By Leigh-Ann Francis
Johannesburg, 04 Mar 2010

The maturity of the business process management (BPM) market is signalling a broader change towards a loosely coupled architecture that merges BPM, service-oriented architecture (SOA) and business analytics.

This is the view of Ram Menon, executive vice-president of worldwide marketing and product strategy at Tibco Software. To explain this emerging trend, Menon points towards the evolution from first generation computing to second generation computing.

“The first generation of computing was about database-oriented architecture, where you had a database with an application that sat on top of that database. You also had conventional () tools that pulled information from the database and the application and gave you a nice little analysis,” he explains.

“What's happening in the second generation of computing is that we are heading towards an SOA event-based, real-time architecture and BPM is becoming the next-generation enterprise resource planning,” he continues.

Menon believes this trend is rooted in BPM's flexibility, specifically its ability to adapt and change to external influences. “BPM is really integrating a business' processes with all the real-time and sensors you already have in the system to respond in real-time.”

To achieve this, the following evolutionary steps have come into play: “Firstly you automate your business processes,” he explains. Once the BPM structure is in place, the processes need to be optimised to change in reaction to external facts - it then becomes necessary to implement SOA.

“Once you have your BPM and SOA in place, you will want to analyse the information. This is where BI comes in,” Mennon states. Striving to continually optimise the process, organisations then use BPM analytics to address any inefficiencies.
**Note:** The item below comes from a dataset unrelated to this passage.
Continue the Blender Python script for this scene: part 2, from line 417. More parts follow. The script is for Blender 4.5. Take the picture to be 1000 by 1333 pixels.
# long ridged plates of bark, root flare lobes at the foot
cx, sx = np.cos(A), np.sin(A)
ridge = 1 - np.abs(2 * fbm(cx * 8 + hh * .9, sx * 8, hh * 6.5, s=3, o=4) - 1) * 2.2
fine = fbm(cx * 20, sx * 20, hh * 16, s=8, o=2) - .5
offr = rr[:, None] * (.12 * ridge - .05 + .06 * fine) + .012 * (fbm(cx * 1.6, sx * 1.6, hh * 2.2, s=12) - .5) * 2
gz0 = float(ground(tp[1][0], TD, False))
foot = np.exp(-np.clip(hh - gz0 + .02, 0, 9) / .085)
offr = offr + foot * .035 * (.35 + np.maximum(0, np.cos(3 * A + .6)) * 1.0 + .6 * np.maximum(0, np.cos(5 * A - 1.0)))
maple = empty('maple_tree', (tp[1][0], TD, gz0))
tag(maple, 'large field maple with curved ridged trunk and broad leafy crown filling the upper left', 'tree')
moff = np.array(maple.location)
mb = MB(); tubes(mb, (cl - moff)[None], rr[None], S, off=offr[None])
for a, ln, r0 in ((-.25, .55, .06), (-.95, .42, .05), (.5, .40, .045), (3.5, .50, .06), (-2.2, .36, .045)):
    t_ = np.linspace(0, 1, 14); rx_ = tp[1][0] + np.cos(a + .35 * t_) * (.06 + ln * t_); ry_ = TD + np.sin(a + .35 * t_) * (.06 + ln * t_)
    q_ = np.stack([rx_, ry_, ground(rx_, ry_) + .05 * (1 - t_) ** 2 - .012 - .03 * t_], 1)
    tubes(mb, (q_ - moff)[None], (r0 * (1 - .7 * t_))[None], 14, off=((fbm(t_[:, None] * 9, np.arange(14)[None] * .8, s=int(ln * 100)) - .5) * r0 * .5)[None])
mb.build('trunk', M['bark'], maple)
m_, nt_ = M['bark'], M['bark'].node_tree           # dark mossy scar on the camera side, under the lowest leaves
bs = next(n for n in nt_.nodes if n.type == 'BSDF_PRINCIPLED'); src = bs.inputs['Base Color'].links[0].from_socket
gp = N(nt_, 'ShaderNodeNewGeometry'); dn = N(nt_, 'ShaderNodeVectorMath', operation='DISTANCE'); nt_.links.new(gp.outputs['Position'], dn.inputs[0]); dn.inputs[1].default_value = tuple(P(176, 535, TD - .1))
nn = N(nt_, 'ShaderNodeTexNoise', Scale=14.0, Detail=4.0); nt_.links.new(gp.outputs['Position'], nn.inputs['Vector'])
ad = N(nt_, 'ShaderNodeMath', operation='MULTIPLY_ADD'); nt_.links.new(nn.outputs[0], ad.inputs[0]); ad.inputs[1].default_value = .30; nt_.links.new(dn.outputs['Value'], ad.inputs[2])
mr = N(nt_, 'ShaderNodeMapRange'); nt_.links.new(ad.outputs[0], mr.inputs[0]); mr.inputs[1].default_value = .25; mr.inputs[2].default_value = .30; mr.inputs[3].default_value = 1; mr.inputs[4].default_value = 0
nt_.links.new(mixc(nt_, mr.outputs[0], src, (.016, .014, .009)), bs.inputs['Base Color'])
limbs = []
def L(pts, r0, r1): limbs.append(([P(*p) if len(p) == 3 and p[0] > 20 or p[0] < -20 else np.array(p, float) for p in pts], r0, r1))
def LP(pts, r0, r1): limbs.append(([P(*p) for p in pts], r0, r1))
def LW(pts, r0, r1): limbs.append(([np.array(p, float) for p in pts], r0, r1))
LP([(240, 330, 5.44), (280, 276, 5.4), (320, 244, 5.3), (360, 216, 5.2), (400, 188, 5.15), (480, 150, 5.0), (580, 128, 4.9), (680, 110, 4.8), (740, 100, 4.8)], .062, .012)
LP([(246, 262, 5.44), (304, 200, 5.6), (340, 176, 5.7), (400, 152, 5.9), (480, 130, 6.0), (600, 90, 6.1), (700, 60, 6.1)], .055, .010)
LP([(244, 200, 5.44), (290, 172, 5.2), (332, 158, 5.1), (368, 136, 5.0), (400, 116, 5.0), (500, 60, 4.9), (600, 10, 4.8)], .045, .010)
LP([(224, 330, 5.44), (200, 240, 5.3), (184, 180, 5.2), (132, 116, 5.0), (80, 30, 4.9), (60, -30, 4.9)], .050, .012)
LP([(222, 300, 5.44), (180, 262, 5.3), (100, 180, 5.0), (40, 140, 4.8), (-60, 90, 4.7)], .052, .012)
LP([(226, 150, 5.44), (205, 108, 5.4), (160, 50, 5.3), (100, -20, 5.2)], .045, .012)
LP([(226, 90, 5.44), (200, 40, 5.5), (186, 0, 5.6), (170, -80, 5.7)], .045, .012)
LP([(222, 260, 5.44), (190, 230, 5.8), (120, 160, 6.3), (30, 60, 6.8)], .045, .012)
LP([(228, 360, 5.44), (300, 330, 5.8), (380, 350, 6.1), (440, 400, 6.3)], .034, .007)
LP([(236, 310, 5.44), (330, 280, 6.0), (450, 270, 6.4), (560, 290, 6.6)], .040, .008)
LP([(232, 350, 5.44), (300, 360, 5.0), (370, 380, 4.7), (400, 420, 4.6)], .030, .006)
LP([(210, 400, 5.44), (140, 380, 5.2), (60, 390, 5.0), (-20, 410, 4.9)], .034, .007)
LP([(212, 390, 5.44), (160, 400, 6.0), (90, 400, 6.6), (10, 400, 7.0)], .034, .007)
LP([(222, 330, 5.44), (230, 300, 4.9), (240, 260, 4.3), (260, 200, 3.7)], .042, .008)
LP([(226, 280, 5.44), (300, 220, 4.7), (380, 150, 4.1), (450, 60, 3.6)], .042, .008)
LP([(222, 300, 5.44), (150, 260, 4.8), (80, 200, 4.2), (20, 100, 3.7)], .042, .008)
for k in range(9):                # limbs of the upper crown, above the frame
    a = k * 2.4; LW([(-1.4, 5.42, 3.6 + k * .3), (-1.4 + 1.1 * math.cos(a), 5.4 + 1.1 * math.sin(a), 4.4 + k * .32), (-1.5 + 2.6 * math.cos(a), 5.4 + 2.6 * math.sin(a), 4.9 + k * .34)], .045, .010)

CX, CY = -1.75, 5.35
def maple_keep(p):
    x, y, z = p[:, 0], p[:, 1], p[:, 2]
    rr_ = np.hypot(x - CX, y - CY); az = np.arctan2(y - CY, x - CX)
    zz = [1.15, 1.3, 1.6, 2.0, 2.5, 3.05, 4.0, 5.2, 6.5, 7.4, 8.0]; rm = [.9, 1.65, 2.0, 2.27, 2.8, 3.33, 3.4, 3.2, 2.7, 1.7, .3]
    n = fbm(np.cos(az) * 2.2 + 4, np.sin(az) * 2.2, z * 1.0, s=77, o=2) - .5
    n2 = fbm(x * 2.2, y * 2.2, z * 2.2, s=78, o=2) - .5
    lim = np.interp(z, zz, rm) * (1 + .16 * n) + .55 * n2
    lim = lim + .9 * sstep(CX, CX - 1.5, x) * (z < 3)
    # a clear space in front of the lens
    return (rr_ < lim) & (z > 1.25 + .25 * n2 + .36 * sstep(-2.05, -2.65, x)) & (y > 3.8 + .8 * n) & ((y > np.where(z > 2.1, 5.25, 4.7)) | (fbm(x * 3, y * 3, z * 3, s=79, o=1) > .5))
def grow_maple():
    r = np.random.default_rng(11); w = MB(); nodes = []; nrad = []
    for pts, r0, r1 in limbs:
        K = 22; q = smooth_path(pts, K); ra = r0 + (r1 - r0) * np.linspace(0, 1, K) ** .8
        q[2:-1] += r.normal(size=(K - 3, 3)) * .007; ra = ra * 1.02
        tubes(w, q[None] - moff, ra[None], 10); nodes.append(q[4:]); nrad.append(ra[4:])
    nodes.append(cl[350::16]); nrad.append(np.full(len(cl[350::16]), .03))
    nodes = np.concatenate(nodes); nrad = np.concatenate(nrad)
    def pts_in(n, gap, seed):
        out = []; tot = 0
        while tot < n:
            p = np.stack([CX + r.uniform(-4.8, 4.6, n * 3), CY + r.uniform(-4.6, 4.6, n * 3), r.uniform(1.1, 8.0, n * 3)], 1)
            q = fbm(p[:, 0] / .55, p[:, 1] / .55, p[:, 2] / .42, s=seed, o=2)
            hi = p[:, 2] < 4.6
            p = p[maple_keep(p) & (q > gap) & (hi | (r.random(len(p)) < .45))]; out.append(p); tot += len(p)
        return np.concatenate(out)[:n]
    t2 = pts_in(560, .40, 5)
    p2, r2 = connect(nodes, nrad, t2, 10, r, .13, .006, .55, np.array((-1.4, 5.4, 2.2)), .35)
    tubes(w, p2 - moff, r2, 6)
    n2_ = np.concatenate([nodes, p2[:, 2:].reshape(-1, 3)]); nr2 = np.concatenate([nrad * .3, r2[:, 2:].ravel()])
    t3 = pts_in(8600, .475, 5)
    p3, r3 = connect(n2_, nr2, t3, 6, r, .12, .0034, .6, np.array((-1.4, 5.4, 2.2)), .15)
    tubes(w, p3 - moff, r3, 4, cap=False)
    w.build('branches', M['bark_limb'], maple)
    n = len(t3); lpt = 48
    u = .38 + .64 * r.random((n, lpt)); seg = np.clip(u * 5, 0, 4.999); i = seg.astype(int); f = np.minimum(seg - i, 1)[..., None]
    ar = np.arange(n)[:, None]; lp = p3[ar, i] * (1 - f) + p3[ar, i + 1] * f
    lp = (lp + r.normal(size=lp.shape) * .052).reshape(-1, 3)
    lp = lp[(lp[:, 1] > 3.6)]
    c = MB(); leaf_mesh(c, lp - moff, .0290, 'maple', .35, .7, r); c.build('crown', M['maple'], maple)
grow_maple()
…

The relationship between BPM, SOA and BI has been fuelled by a trend that sees IP moving into the infrastructure, Menon opines. “This is leading to a new concept of infrastructure - driven applications. You are now able to take services, orchestrate a business process around them, and add some analytics to create a loosely coupled application.

“This is an application that is not monolithic. An application that does not require six months to change a bunch of code, which used to be the previous paradigm,” concludes Menon.